Illegal logging complicating Bengoh dam saga

1

KUCHING: Bengoh Resettlement Scheme (BRS) liaison committee claimed villagers affected by the Bengoh dam are somewhat disillusioned by the government and a growing number of them have started having second thoughts about resettling.

BRS liaison committee chairman Itodio Peu Rayu claimed that besides being kept in the dark about the resettlement schedule, the villagers now faced another problem – a logging company had encroached into the land the government had alienated for the villagers.

Peu cautioned that the villagers should not be blamed if they eventually changed their mind and decide not to be resettled.

Residents of the four affected villages – Kampung Taba Sait, Pain Bojong, Semban and Rejoi in upper Penrissen – had initially agreed to be resettled at a site near Kampung Semadang with condition they be given houses, land and basic infrastructure at the resettlement area.
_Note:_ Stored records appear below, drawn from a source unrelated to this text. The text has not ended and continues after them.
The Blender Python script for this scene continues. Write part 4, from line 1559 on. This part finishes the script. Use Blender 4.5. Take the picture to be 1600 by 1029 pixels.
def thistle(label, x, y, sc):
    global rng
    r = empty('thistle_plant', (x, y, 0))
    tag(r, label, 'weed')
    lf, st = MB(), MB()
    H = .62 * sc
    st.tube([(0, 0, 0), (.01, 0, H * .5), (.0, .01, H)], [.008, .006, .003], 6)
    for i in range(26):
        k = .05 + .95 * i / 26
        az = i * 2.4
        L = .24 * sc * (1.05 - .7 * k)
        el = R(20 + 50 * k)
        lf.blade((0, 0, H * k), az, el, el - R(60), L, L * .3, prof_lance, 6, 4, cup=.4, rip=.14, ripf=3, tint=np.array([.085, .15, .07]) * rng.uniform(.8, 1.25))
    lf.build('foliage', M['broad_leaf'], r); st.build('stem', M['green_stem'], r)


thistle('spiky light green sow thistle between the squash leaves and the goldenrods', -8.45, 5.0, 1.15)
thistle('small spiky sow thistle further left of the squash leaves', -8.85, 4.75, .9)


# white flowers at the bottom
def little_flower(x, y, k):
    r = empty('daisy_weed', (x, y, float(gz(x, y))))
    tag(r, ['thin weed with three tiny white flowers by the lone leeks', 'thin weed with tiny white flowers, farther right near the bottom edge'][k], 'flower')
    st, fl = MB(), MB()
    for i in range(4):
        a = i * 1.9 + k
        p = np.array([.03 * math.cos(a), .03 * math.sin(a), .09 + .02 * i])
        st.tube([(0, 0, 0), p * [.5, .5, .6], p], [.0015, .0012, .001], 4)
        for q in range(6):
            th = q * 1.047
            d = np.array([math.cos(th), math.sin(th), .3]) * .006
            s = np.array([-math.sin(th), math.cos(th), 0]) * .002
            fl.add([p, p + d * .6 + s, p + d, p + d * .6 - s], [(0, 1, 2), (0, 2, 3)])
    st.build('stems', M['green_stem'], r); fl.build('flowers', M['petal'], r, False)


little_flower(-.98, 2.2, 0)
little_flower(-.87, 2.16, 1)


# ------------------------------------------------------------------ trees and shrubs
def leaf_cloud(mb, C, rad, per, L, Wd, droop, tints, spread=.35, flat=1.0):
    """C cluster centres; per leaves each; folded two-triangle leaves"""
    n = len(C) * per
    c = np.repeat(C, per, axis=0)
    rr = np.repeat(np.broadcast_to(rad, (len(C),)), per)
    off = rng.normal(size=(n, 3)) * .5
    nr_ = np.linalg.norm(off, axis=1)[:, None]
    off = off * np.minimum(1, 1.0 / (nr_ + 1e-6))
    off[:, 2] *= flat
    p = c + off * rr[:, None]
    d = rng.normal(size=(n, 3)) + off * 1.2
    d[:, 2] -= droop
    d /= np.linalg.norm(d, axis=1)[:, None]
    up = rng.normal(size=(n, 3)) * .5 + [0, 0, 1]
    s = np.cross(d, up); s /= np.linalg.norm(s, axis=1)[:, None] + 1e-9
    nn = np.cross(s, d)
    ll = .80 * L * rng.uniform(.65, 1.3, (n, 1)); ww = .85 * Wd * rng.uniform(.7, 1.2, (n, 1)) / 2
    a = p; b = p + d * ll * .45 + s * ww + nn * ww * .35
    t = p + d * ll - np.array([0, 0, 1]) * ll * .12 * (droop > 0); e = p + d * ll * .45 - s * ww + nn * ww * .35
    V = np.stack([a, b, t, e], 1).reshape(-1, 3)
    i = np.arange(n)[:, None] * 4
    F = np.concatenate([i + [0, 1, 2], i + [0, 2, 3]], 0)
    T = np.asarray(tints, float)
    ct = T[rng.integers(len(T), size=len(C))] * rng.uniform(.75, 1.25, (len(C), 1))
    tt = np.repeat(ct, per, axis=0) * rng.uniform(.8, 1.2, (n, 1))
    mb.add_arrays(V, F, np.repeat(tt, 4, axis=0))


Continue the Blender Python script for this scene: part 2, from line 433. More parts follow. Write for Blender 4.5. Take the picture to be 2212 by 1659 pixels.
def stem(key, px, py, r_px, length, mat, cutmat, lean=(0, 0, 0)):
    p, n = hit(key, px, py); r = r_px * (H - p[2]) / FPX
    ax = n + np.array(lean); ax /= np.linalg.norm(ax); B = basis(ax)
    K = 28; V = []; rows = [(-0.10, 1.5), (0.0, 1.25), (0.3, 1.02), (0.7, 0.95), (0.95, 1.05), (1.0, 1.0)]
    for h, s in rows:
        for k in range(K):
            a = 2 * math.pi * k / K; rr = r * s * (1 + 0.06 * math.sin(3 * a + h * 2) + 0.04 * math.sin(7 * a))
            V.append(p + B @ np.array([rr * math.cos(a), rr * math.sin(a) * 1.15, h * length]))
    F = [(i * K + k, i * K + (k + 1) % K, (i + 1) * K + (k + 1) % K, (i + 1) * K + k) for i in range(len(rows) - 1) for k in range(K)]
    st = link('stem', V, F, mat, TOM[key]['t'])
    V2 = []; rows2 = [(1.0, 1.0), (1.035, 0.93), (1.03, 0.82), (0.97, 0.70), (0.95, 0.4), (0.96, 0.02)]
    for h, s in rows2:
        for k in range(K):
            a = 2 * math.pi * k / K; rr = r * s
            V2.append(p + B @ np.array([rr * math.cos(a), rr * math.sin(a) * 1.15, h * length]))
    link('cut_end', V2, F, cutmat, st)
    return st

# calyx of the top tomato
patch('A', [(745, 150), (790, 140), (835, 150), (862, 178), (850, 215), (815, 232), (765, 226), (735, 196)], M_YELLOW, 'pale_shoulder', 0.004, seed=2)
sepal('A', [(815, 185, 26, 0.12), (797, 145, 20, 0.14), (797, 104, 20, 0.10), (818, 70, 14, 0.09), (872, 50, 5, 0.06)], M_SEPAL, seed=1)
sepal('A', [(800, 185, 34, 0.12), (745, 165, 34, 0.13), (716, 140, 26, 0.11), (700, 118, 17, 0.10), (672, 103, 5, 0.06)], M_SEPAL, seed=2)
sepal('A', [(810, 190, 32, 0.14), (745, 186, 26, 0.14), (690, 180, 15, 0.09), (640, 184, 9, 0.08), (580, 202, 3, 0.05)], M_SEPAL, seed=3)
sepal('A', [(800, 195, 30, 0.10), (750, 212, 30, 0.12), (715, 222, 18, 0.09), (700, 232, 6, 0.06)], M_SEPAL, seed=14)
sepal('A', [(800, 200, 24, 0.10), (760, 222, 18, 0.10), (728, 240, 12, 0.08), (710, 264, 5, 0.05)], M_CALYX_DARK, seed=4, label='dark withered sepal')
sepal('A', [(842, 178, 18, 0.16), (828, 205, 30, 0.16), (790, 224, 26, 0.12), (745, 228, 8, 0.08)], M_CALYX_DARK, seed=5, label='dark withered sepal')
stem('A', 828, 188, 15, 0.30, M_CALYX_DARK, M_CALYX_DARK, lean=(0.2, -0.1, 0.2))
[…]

Speaking to The Borneo Post yesterday, Peu said the evacuation process had been long overdue and until today there was no sign that they could move down to the new site.

“It is such a long wait. We have been kept in a dilemma ever since the construction of the dam started in 2007.

“Since then we had faced all kinds of uncertainties, so much so that we were unable to carry out our usual activities.

“Although almost 100 per cent of the people here are farmers we simply cannot plant new crops because we don’t know when exactly we will have to vacate our land. This is the biggest problem that we have and it had affected our livelihood.

“Unfortunately, until today, the government never even bothered to compensate us for the hardship we have faced as a result of the dam development.”

He said now that a new problem had cropped up many of the residents were starting to have second thoughts about resettling.

“Last Wednesday we sent a memorandum to Kuching Resident Abdul Rahman Sebli Senusi, as chairman for Bengoh Dam Project Resettlement and Culture sub-committee, seeking his assistance to put a stop to encroachment by a logging company into the land alienated to us by the government.

“We gave the authorities 48 hours from the day of the memorandum to take action, but the latest information I received from the ground was that the logging company was still there. Now we will see what will happen in the next few days. If nothing is done then don’t blame the villagers if they change
their mind and refuse to move out.”

Copies of the memorandum were also sent to Deputy Tourism Minister Datuk Dr James Dawos Mamit, who is also Mambong MP, Assistant Public Health Minister and Bengoh assemblyman Dr Jerip Susil, Land and Survey Department, Agriculture Department, and Pemanca Austin Dimin as the coordinator of the project.

Peu said all this while the affected villagers had been considerate but some quarters apparently considered them as “naïve” and had taken advantage of them.

“We have been too considerate, so much so that in the end many people tried to take advantage of us, but not this time. You go and clear the land the government had already reserved for us and we will stay put in our own land.”

He added that all the villagers were against deforestation of the land allocated to them as they believed cleared land would no longer be fertile for farming.

Attempts to reach Abdul Rahman for comments on the latest development yesterday were unsuccessful.